Noutra – é bom lembrar que, no século XIX, quando produziu a maior parte de sua obra, poucos brasileiros, e somente os endinheirados de sexo masculino (mesmo que solteiros e sem filhos), podiam votar –, noutra crônica, estampada em A Semana, de 7 de agosto de 1892, exala sua famosa ironia: “Estudai o eleitor; em vez de andardes a trocar as pernas entre três e seis horas da tarde, estudai o eleitor. Achá-lo-eis bom, honesto, desejoso da felicidade nacional. Ele enche os teatros, vai às paradas, às procissões, aos bailes, aonde quer que há pitoresco e verdadeiro gozo pessoal. Façam-me o favor de dizer que pitoresco e que espécie de gozo pessoal há em uma eleição?
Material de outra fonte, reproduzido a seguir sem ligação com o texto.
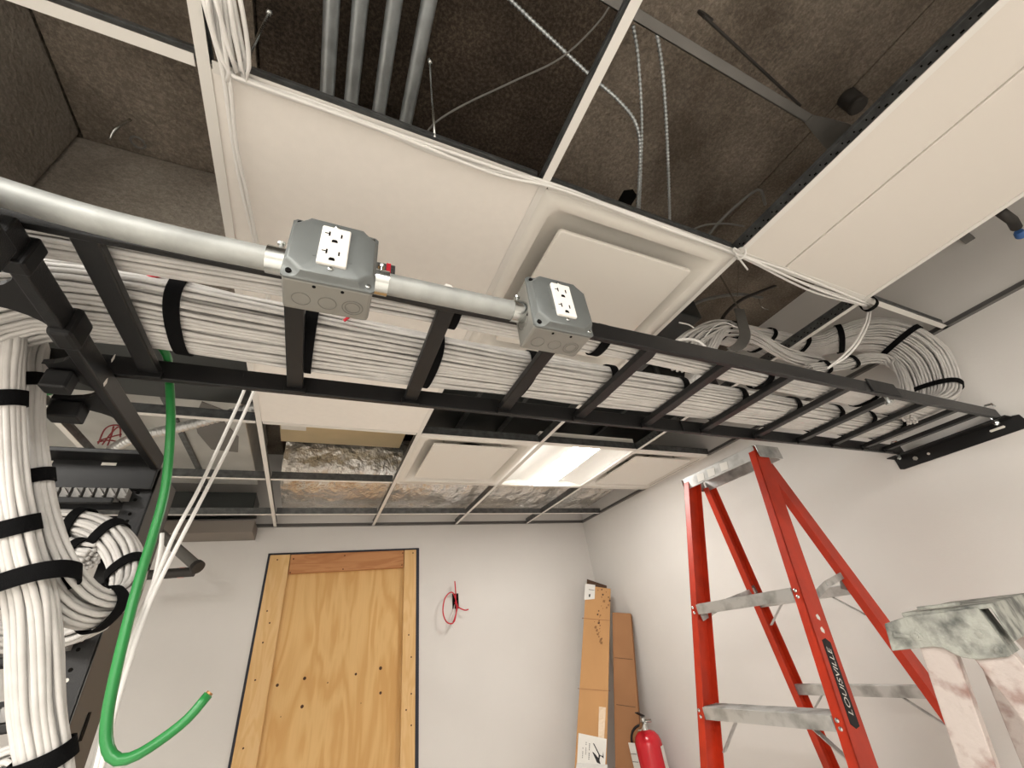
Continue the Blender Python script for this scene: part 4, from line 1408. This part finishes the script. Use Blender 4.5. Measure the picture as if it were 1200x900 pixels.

Sair de casa sem almoço (em domingo, note-se!), sem leitura de jornais, sem sofá ou rede, sem chambre, sem um ou dois pequerruchos, para ir votar em alguém que o represente no Congresso, não é o que vulgarmente se chama caceteação?”


 


 


Coisas futuras


 


 


O presidente do Senado informou que, por deliberação dos líderes partidários, as sessões plenárias desta semana, que antecede o segundo turno das eleições municipais, não serão deliberativas. Garibaldi também manifestou sua preocupação com a votação das Medidas Provisórias (MPs), agora que o prazo para a suspensão da leitura de MPs estabelecido por ele em agosto se extinguiu. Normalmente, as MPs são lidas assim que chegam ao Senado, vindas da Câmara dos Deputados. Mas como as MPs têm chegado da Câmara com o prazo de tramitação vencido, elas trancam a pauta do Plenário do Senado impedindo as votações até a sua apreciação.